Thursday, May 10, 2012 3:38:28 PM

Post# of 13381

Social Security Matters

Posted on May 7, 2012
By James Kwak

Catherine Rampell wrote a post last week about how Americans expect to retire later and how more elderly Americans are working. Her last chart also showed that a growing proportion of nonretirees expect Social Security to be a major source of their income in retirement.



That shows that Americans are becoming more realistic. But still, just 33 percent?

Just how important is Social Security, anyway? Let’s look at some numbers. Around 2003, Barbara Butrica, Howard Iams, and Karen Smith analyzed the composition of household income for people at age 67. They projected that median-income early baby boomers, when they reached 67, would have mean per capita family income of $33,000 (Table 3), of which Social Security made up $13,000, or 40 percent. Does 40 percent qualify as a “major source” of income? I would say so. Imagine losing 40 percent of your income.

But Social Security is actually more important than that. Remember, these are 67-year-old people, and 49 percent of them are still working. Yet most people hope to stop working someday. If you subtract out earnings, imputed rental income (the non-cash benefit you get from living in a house you own), and co-resident income (earnings of younger family members who happen to live with you), you’re down to a total of $23,000, of which Social Security is now 57 percent.

Another way to look at Social Security is to compare it to the things that, in some people’s eyes, were supposed to make it unnecessary: 401(k) plans. In the projection, for early baby boomers (people retiring now), about half were expected to have defined benefit pensions and the other half were expected to have individual retirement accounts like 410(k)s and IRAs. The latter group are getting about $4,000 from those retirement accounts. That could go up; maybe people are withdrawing less while they are still working. It could also go down; maybe people are withdrawing money at an unsustainable rate. But in any case it isn’t much, and it’s not even close to what Social Security contributes. (Remember, the Social Security figure of $13,000 also doesn’t include people who have chosen to delay taking benefits until after age 67.)

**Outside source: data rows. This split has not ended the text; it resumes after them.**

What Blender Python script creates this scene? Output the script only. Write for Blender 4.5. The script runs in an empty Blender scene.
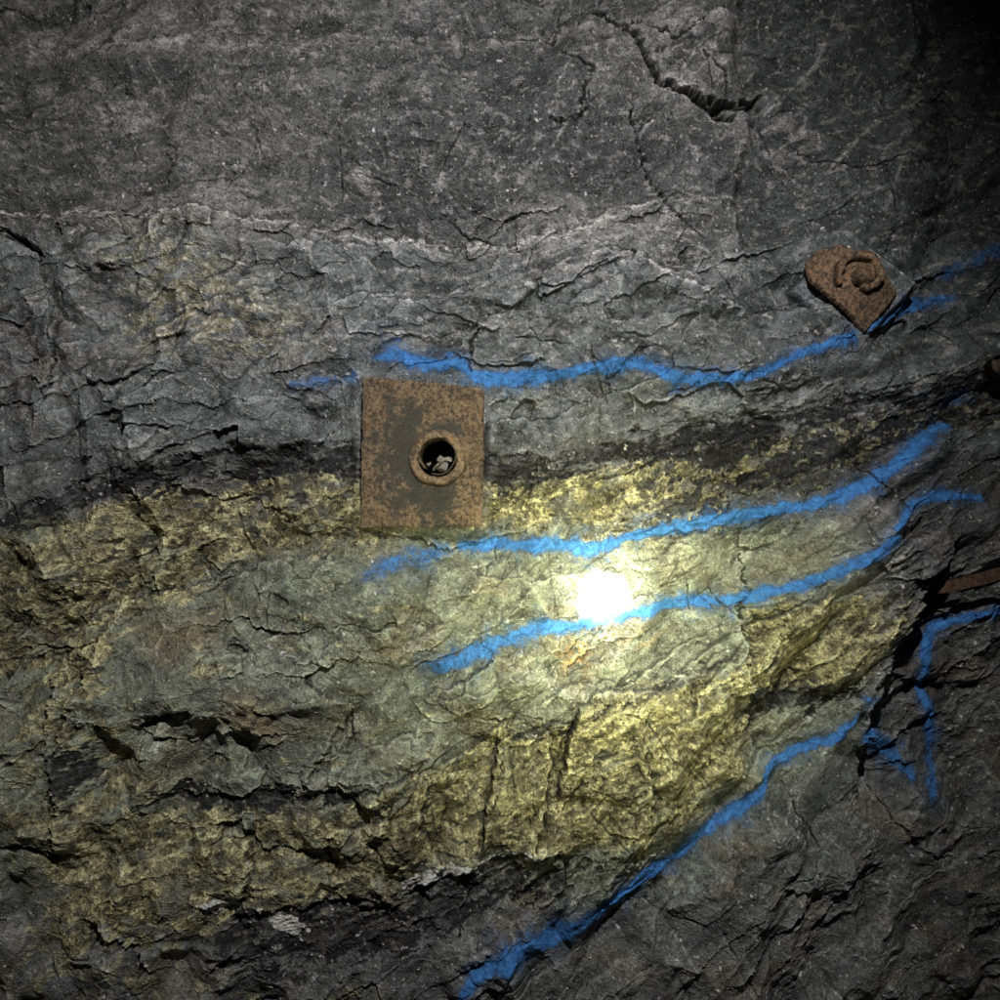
import bpy, bmesh, math, numpy as np
from mathutils import Vector

P = 0.0016      # metres per wall unit
D = 1.5         # distance of the viewer from the wall plane
rng = np.random.RandomState(7)

# ------------------------------------------------------------------ noise
def gnoise(x, y, seed):
    r = np.random.RandomState(seed)
    a = r.rand(256, 256).astype(np.float32) * 2 * np.pi
    gx = np.cos(a); gy = np.sin(a)
    xi = np.floor(x).astype(np.int32); yi = np.floor(y).astype(np.int32)
    fx = (x - xi).astype(np.float32); fy = (y - yi).astype(np.float32)
    u = fx * fx * fx * (fx * (fx * 6 - 15) + 10); v = fy * fy * fy * (fy * (fy * 6 - 15) + 10)
    x0 = xi & 255; x1 = (xi + 1) & 255; y0 = yi & 255; y1 = (yi + 1) & 255
    def d(ix, iy, dx, dy):
        return gx[ix, iy] * dx + gy[ix, iy] * dy
    n0 = d(x0, y0, fx, fy) * (1 - u) + d(x1, y0, fx - 1, fy) * u
    n1 = d(x0, y1, fx, fy - 1) * (1 - u) + d(x1, y1, fx - 1, fy - 1) * u
    return (n0 * (1 - v) + n1 * v) * 1.5
def fbm(x, y, o, seed, gain=0.5):
    s = 0; a = 1.0; t = 0
    for i in range(o):
        s = s + a * gnoise(x * 2 ** i + 17.3 * i, y * 2 ** i + 9.1 * i, seed + i); t += a; a *= gain
    return s / t
def facets(x, y, seed, tilt, off):
    """stepped blocks: nearest cell's own tilted plane"""
    r = np.random.RandomState(seed)
    jx = r.rand(128, 128).astype(np.float32); jy = r.rand(128, 128).astype(np.float32)
    tx = (r.randn(128, 128) * tilt).astype(np.float32); ty = (r.randn(128, 128) * tilt).astype(np.float32)
    of = (r.randn(128, 128) * off).astype(np.float32); rn = r.rand(128, 128).astype(np.float32)
    xi = np.floor(x).astype(np.int32); yi = np.floor(y).astype(np.int32)
    f1 = np.full(x.shape, 9e9, np.float32); h = np.zeros(x.shape, np.float32); c = h.copy()
    for a in (-1, 0, 1):
        for b in (-1, 0, 1):
            cx = (xi + a) & 127; cy = (yi + b) & 127
            dx = (x - (xi + a + jx[cx, cy])).astype(np.float32); dy = (y - (yi + b + jy[cx, cy])).astype(np.float32)
            d = dx * dx + dy * dy; m = d < f1
            h = np.where(m, of[cx, cy] + tx[cx, cy] * dx + ty[cx, cy] * dy, h); c = np.where(m, rn[cx, cy], c); f1 = np.where(m, d, f1)
    return h, c
def scallop(x, y, seed, beta, sign=1, tk=.3, ok=.18):
    """continuous fracture scars meeting in sharp ridges (sign 1) or sharp grooves (-1)"""
    r = np.random.RandomState(seed)
    jx = r.rand(128, 128).astype(np.float32); jy = r.rand(128, 128).astype(np.float32)
    tx = ((r.rand(128, 128) * 2 - 1) * 1.5 * tk).astype(np.float32); ty = ((r.rand(128, 128) * 2 - 1) * 1.5 * tk).astype(np.float32)
    of = ((r.rand(128, 128) * 2 - 1) * 1.5 * ok).astype(np.float32)
    xi = np.floor(x).astype(np.int32); yi = np.floor(y).astype(np.int32)
    h = np.full(x.shape, 9e9, np.float32)
    for a in (-1, 0, 1):
        for b in (-1, 0, 1):
            cx = (xi + a) & 127; cy = (yi + b) & 127
            dx = (x - (xi + a + jx[cx, cy])).astype(np.float32); dy = (y - (yi + b + jy[cx, cy])).astype(np.float32)
            h = np.minimum(h, of[cx, cy] + tx[cx, cy] * dx + ty[cx, cy] * dy + .9 * (dx * dx + dy * dy))
    return (h - .2) * beta * sign
def planes(x, y, seed, amp):
    """continuous surface of flat triangular faces with crisp creases"""
    r = np.random.RandomState(seed)
    z = (r.rand(128, 128) * 2 - 1).astype(np.float32); fl = r.rand(128, 128) > .5
    xi = np.floor(x).astype(np.int32); yi = np.floor(y).astype(np.int32)
    fx = (x - xi).astype(np.float32); fy = (y - yi).astype(np.float32)
    a = xi & 127; b = yi & 127; a1 = (xi + 1) & 127; b1 = (yi + 1) & 127
    z00 = z[a, b]; z10 = z[a1, b]; z01 = z[a, b1]; z11 = z[a1, b1]
    A = np.where(fx + fy < 1, z00 + (z10 - z00) * fx + (z01 - z00) * fy, z11 + (z01 - z11) * (1 - fx) + (z10 - z11) * (1 - fy))
    B = np.where(fx > fy, z00 + (z10 - z00) * fx + (z11 - z10) * fy, z00 + (z01 - z00) * fy + (z11 - z01) * fx)
    return np.where(fl[a, b], A, B) * amp
def rot(x, y, deg):
    c, s = math.cos(math.radians(deg)), math.sin(math.radians(deg))
    return x * c + y * s, -x * s + y * c
def sm(a, b, x):
    t = np.clip((x - a) / (b - a), 0, 1)
    return t * t * (3 - 2 * t)

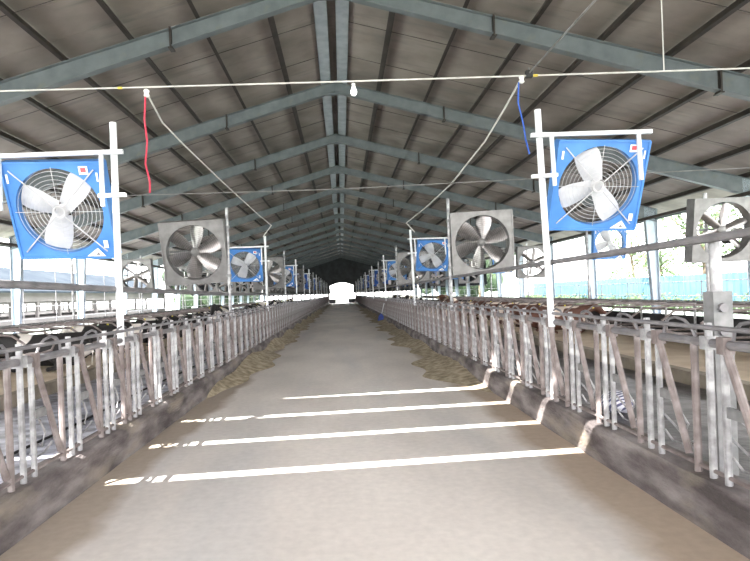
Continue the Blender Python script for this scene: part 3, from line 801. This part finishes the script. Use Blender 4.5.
tagm = MB(); tagm.box((-.03,-.006,-.04),(.03,.006,.04)); tagm = tagm.mesh('ear_tag', noise_mat('yellow tag', [(.7,.6,.05),(.75,.65,.08)], 3))
NW = ['first','second','third','fourth','fifth','sixth','seventh','eighth','ninth','tenth','eleventh','twelfth','thirteenth','fourteenth']
def cow(x, y, rz_, lying, col, lab):
    me, hz = cows[lying, col]
    o = addobj('cow', me, None, (x, y, .165 if lying else -.05)); o.rotation_euler.z = rz_
    tag(o, lab, 'cow', 'dairy cows behind the fences')
    for s in (-1,1): addobj('ear_tag', tagm, o, (1.0, s*.22, hz+.0))
rnd = random.Random(11)
L = [(-6.8,12.8,True),(-6.8,16.4,True),(-6.75,18.8,True),(-4.6,21.5,False),(-6.8,22.4,True),(-4.0,25.5,False),(-6.8,26.0,True),(-4.4,29.0,False),(-6.8,30.8,True),(-3.9,33.5,False),(-4.6,37.5,False),(-4.1,42,False),(-4.3,47,False)]
for i, (x, y, ly) in enumerate(L):
    cow(x, y, (PI + rnd.uniform(-.1,.1)) if ly else rnd.choice((PI/2, -PI/2))+rnd.uniform(-.3,.3), ly, 'black',
        'black and white cow %s beyond the left fence, %s from the camera' % ('lying in a stall' if ly else 'standing in the alley', NW[i]))
Rr = [(6.75,17.6,True),(6.8,20.0,True),(6.75,22.4,True),(4.6,24.4,False),(6.8,26.0,True),(6.75,29.6,True),(4.1,30.5,False),(6.8,34.4,True),(4.4,36,False),(4.2,41,False),(4.4,47,False)]
for i, (x, y, ly) in enumerate(Rr):
    col = 'brown' if i < 6 else 'black'
    cow(x, y, (rnd.uniform(-.1,.1)) if ly else rnd.choice((PI/2, -PI/2))+rnd.uniform(-.3,.3), ly, col,
        '%s and white cow %s beyond the right fence, %s from the camera' % (col, 'lying in a stall' if ly else 'standing in the alley', NW[i]))

# ------------------------------------------------------------ outside
def tree(x, y, h, r, mat, n, lab, dense, seed, rzz=None, low=.25):
    rd = random.Random(seed)
    t = empty('tree', (x, y, -.3)); tag(t, lab, 'tree', 'trees outside the barn')
    tr = MB(); tr.tube([(0,0,0),(.1,0,h*.3),(-.05,.1,h*.55),(0,0,h*.85)], 0, 8, rs=[.028*h,.022*h,.015*h,.006*h])
    for k in range(5):
        a = rd.uniform(0,6.28); z = h*rd.uniform(.3,.6)
        tr.tube([(0,0,z),(math.cos(a)*r*.6, math.sin(a)*r*.6, z+h*.2)], 0, 5, rs=[.012*h,.004*h])
    tr.build('trunk', M['bark'], t, True)
    m = MB(); clumps = [(rd.gauss(0,.45)*r, rd.gauss(0,.45)*r, h*rd.uniform(low,.92), rd.uniform(.25,.5)*r) for _ in range(16)]
    if dense:
        for cx,cy,cz,cr in clumps:
            q = cr*.8; ring = 7
            m.lathe([(q*math.sin(PI*(i+.3)/6.6), -q*math.cos(PI*(i+.3)/6.6)) for i in range(7)], (cx,cy,cz), ring)
    for _ in range(n):
        cx,cy,cz,cr = rd.choice(clumps)
        d = Vector((rd.gauss(0,1),rd.gauss(0,1),rd.gauss(0,1))).normalized()*cr*rd.uniform(.7,1.1)
        p = Vector((cx,cy,cz))+d; s = rd.uniform(.10,.22)
        a = Vector((rd.gauss(0,1),rd.gauss(0,1),rd.gauss(0,1))).normalized()*s; b = a.orthogonal().normalized()*s*.5
        m.add([p-a, p+b, p+a, p-b], [(0,1,2,3)])
    m.build('foliage', mat, t)
tree(24.5, 38, 9.5, 3.4, M['leafm'], 2600, 'light green tree beyond the blue sheets, showing between right-hand columns', False, 3)
tree(29, 56, 8, 3.6, M['leafm'], 2400, 'green tree beyond the blue sheets further down the right side', False, 5)
tree(27, 47.5, 6, 2.6, M['leafm'], 1600, 'low green tree between the other two beyond the blue sheets', False, 6)
i = 0
for yy in (86, 93, 100, 108, 117):  # dense row added to block side light and darken the far barn
    i += 1
    tree(21+rnd.uniform(-1,1), yy, rnd.uniform(9,11), 4.6, M['leafd'], 2200, 'dark dense tree in the added light-blocking row far down the right side, %s of five' % NW[i-1], True, 20+i, low=.2)
i = 0
for yy in (84, 91, 98, 106, 114, 123):  # left counterpart, likewise put in to cut the side light
    i += 1
    tree(-21+rnd.uniform(-.8,.8), yy, rnd.uniform(8,10), 4.4, M['leafd'], 2200, 'dark dense tree in the added light-blocking row far down the left side, %s of six' % NW[i-1], True, 40+i, low=.2)
# blue sheet fence right
t = empty('sheet_fence', (23, 0, -.3)); tag(t, 'blue corrugated sheet fence outside the right side', 'fence')
for k in range(9):
    m = MB(); y0 = 14+6*k; n = 40
    pts = [(.03*math.cos(i*PI/2), y0+5.9*i/n) for i in range(n+1)]
    vs = [(x,y,z) for z in (.5,2.35) for x,y in pts] ; vs += [(x+.02,y,z) for x,y,z in vs]
    N = n+1; fs = []
    for i in range(n): fs += [(i,i+1,N+i+1,N+i),(2*N+i,3*N+i,3*N+i+1,2*N+i+1),(N+i,N+i+1,3*N+i+1,3*N+i),(i,2*N+i,2*N+i+1,i+1)]
    m.add(vs, fs); m.build('sheet_panel', M['bluesheet'], t)
    m = MB(); m.box((.05,y0-.1,0),(.15,y0,2.6)); m.build('post', M['rail'], t)
m = MB()
rd = random.Random(5)
for _ in range(5200):
    y = rd.uniform(12, 66); x = 21.6+rd.uniform(-.8,.8); h = .9*abs(math.sin(y*.8)+.3*math.sin(y*2.3))*.6+.5
    p = Vector((x,y,-.25+rd.uniform(0,h))); a = Vector((rd.gauss(0,1),rd.gauss(0,1),rd.gauss(0,1))).normalized()*.16; b = a.orthogonal().normalized()*.07
    m.add([p-a,p+b,p+a,p-b], [(0,1,2,3)])
tag(m.build('weeds', M['leafm']), 'low green weeds growing along the blue sheet fence', 'weeds', kind='stuff')
# neighbouring barns left
def barn(x0, x1, y0, y1, ze, zr, lab):
    t = empty('barn', ((x0+x1)/2, y0, -.3)); tag(t, lab, 'barn'); w = (x1-x0)/2
    m = MB(); m.box((-w,0,0),(w,y1-y0,.9)); m.build('wall', M['bwall'], t)
    m = MB(); m.box((-w,0,2.3),(w,y1-y0,ze)); m.build('upper_wall', M['bwall'], t)
    pm = MB(); pm.box((-.12,-.12,0),(.12,.12,2.4)); pm = pm.mesh('pillar', M['bwall'])
    n = int((y1-y0)/4)
    for i in range(n+1):
        for s in (-1,1): addobj('pillar', pm, t, (s*(w-.14), .14+i*((y1-y0)-.28)/n, 0))
    m = MB(); m.prism([(-w-.8,ze-.15),(0,zr),(w+.8,ze-.15),(w+.8,ze),(0,zr+.15),(-w-.8,ze)], -.6, y1-y0+.6); m.build('roof', M['broof'], t)
barn(-38, -27, 34, 86, 3.2, 5.6, 'long low neighbouring barn with a blue-grey roof outside the left side')
barn(-66, -52, 60, 130, 4.5, 7.5, 'larger pale barn standing further behind the low left barn')

# ------------------------------------------------------------ light
w = bpy.data.worlds.new('world'); S.world = w; w.use_nodes = True
nt = w.node_tree; bg = nt.nodes['Background']
tc = nt.nodes.new('ShaderNodeTexCoord'); sx = nt.nodes.new('ShaderNodeSeparateXYZ'); rp = nt.nodes.new('ShaderNodeValToRGB')
nt.links.new(tc.outputs['Generated'], sx.inputs[0]); nt.links.new(sx.outputs['Z'], rp.inputs[0])
rp.color_ramp.elements[0].color = (1,.98,.97,1); rp.color_ramp.elements[1].color = (.93,.93,.98,1)
nt.links.new(rp.outputs[0], bg.inputs[0]); bg.inputs[1].default_value = 1.6
sd = bpy.data.lights.new('sun','SUN'); sun = bpy.data.objects.new('sun', sd); C.objects.link(sun)
sd.energy = 5.0; sd.angle = math.radians(.25); sd.color = (1,.96,.9)
sun.rotation_euler = Vector((TX, TY, -1)).to_track_quat('-Z','Y').to_euler(); sun.location = (-10,-10,30)
vs_ = S.view_settings; vs_.view_transform = 'Standard'; vs_.look = 'None'; vs_.gamma = 1; vs_.use_curve_mapping = False
vs_.exposure = 2.75
S.cycles.use_denoising = True
S.cycles.max_bounces = 10; S.cycles.diffuse_bounces = 6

In 2008, Andrew Biggs and Glenn Springstead did a similar analysis, with similar results. Social Security provided 41 percent of income for beneficiaries ages 64–66 (Table 5), but when you strip out earnings and co-resident income, that figure goes up to 53 percent.

Both of these analyses focus on people in their 60s. As people get older, it seems that they rely on Social Security even more—not only because they stop working, but probably because they exhaust their other assets, or because their other pensions are not indexed for inflation (unlike Social Security). According to Sylvia Allegretto, if you look at retirees in the middle of the income distribution in California, a full 70 percent of their income comes from Social Security, with only 16 percent coming from retirement funds.

There’s a lot of talk today, some of it coming from Simon and me, about how the federal government is in danger of running out of money. But at least the federal government has some pretty potent options, like raising taxes. But American families as a whole are also running out of money, and they don’t have a lot of options. That’s a major reason why now is not the time to dismantle our social insurance programs.